Improvement of melt quenching technique of Li1+xAlxGe2-x(PO4)3 (LAGP) solid electrolyte for solid-state batteries

Solid-state batteries (SSB) development is the focus area of safe lithium energy storage devices. One of the most promising solid electrolytes for SSBs is Li1+xAlxGe2-x(PO4)3 (LAGP), which stands out for cathode interface stability, air and temperatures stability. However, LAGP ceramic's main challenge remains the low conductivity compared to the bulk phase conductivity. One of the reasons is deviation from stoichiometry due to the loss of volatile components during synthesis and the high synthesis temperature of LAGP-glass.
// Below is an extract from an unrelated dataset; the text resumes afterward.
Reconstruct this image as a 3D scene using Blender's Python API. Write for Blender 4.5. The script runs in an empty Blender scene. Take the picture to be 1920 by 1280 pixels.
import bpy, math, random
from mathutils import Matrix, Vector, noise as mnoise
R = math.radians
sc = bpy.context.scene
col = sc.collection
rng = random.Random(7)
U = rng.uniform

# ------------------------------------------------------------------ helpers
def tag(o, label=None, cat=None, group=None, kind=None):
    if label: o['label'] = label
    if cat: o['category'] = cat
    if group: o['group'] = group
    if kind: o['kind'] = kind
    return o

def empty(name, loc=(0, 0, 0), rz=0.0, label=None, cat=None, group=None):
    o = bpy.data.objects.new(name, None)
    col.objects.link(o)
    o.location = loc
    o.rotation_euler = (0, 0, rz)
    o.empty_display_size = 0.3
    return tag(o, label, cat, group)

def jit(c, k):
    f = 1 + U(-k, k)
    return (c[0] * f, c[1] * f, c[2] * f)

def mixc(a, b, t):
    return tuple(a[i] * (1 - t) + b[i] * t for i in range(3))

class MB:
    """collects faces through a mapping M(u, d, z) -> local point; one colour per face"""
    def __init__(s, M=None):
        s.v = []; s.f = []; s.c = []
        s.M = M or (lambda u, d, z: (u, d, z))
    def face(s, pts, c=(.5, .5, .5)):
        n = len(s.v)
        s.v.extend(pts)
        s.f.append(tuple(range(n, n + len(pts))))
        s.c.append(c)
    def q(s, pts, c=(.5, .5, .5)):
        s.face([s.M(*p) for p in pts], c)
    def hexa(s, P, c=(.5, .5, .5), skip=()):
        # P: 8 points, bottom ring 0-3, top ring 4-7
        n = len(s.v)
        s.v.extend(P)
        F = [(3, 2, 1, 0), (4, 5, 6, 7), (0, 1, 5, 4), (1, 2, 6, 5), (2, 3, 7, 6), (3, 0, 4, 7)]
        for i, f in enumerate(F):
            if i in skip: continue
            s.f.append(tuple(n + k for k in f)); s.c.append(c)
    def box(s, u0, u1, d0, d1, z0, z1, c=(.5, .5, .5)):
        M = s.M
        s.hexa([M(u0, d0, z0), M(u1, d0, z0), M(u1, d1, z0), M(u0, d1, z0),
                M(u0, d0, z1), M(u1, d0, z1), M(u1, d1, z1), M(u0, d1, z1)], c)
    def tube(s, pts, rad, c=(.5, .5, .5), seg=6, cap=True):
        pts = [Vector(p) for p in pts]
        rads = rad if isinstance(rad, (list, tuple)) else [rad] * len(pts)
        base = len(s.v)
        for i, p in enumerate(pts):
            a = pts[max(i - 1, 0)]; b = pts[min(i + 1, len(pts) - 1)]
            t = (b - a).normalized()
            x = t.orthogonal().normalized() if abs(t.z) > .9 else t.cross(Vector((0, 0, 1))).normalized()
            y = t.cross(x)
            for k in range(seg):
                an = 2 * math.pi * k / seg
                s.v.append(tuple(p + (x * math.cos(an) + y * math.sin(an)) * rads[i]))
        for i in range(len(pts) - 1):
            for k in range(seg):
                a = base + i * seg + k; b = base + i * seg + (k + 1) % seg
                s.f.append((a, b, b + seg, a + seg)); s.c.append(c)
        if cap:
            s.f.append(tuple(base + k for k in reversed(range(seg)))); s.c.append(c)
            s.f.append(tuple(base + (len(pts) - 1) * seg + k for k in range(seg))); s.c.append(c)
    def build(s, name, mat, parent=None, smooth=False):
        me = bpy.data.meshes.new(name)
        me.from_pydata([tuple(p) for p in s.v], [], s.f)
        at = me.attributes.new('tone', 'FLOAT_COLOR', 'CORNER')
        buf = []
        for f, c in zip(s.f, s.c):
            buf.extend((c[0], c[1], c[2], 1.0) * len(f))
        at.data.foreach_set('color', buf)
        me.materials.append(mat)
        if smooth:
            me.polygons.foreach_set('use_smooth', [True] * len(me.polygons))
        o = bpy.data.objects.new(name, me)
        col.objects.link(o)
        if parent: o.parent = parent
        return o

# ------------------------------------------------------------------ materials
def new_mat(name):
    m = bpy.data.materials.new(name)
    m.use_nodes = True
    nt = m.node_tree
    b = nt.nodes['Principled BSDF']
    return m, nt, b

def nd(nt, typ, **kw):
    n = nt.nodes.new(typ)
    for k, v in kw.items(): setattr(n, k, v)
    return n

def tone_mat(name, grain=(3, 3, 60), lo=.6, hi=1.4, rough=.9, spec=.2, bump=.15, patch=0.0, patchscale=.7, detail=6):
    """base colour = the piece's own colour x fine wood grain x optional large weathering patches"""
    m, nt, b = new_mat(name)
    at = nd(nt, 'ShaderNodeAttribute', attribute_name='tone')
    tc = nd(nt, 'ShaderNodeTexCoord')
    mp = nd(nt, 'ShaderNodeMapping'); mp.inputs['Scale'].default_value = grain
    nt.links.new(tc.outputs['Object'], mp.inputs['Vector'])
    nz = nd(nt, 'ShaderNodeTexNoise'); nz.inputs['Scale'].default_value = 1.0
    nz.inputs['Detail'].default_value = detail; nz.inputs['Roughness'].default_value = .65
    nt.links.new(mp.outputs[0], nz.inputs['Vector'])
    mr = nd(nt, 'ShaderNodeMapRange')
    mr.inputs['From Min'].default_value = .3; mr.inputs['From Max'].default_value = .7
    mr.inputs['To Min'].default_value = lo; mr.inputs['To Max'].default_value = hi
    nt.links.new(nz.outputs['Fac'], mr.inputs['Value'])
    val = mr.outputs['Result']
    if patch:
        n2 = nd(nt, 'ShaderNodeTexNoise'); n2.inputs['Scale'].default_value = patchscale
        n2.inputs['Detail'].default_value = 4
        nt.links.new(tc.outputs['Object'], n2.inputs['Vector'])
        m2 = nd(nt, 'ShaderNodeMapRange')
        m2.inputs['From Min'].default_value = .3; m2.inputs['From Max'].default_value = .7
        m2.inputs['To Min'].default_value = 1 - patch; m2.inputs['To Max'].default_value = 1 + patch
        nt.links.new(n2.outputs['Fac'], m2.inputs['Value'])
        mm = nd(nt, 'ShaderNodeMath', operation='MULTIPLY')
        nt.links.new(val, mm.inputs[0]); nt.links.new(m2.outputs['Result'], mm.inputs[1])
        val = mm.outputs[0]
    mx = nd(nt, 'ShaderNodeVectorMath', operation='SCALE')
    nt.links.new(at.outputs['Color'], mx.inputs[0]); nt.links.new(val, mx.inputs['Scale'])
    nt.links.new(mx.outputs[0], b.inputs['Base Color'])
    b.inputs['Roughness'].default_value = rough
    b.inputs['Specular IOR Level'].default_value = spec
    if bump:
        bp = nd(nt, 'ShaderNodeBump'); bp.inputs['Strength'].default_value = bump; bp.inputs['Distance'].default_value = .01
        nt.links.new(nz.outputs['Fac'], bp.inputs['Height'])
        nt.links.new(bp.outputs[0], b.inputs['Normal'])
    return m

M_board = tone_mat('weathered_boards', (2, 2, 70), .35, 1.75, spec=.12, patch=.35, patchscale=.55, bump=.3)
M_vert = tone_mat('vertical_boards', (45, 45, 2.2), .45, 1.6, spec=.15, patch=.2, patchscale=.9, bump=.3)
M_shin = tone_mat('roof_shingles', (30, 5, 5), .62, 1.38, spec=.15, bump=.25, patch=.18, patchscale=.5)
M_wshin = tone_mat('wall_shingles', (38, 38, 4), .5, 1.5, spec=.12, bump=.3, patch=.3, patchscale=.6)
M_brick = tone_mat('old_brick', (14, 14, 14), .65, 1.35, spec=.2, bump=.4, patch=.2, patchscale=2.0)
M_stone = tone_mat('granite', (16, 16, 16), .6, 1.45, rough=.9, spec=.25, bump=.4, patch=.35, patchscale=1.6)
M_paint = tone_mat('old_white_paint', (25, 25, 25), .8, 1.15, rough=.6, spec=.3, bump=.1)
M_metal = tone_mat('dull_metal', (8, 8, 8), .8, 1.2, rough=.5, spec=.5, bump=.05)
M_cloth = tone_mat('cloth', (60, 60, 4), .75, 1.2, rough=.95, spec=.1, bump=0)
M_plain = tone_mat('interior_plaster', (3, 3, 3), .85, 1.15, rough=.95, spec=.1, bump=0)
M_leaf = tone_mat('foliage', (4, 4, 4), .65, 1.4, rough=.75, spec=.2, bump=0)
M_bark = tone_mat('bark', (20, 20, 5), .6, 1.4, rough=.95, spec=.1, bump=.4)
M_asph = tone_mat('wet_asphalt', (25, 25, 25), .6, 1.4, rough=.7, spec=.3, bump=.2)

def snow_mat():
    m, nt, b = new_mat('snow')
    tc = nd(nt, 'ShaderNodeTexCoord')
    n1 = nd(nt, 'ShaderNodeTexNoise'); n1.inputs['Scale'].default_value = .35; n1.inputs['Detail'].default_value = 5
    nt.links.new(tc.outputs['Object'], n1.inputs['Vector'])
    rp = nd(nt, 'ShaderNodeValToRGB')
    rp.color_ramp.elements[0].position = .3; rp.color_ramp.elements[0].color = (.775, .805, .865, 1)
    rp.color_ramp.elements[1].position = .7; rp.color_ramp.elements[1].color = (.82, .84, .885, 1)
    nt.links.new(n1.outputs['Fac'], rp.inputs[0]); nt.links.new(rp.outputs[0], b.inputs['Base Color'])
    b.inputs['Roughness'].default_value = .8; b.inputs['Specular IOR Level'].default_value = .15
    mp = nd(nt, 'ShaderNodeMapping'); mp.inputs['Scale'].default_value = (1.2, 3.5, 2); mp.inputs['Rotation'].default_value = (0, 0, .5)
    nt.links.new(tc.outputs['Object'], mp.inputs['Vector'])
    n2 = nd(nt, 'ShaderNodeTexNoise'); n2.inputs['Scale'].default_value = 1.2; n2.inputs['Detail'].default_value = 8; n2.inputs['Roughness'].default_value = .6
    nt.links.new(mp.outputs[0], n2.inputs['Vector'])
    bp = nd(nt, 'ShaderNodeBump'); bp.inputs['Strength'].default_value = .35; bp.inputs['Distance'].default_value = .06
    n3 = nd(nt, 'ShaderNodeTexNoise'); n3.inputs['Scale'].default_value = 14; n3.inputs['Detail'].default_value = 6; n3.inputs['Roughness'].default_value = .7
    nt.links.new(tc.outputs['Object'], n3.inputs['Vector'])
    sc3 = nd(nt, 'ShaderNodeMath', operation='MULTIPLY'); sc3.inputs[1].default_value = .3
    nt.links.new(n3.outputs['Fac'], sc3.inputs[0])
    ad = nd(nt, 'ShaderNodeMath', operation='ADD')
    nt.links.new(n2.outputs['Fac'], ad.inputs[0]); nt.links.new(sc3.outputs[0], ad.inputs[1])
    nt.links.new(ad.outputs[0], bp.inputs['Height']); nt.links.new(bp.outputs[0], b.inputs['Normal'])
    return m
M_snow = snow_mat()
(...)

For this reason, the development of methods for obtaining and controlling the composition of LAGPs is required. This study proposes to improve the melt quenching technique by introducing a pre-synthesis stage to obtain LAGP-glass. The effects of pre-synthesis and composition consideration on the structure formation of LAGP were investigated by Fourier-transform infrared spectroscopy. It was shown that NASICON characteristic structural elements had already appeared at the pre-synthesis stage. Through pre-synthesis and component accounting, the synthesis temperature was lowered to 1230 ˚C in 45 minutes. As a result, the polycrystalline Li1,51Al0,51Ge1,75(PO4)2,8 was synthesized with less than 1% side phase content. The conductivity was found to be 5.2·10-4 S·cm-1 (25 ˚C) with cyclic stability exceeding 200 hours at a current density of 200 µA/cm2.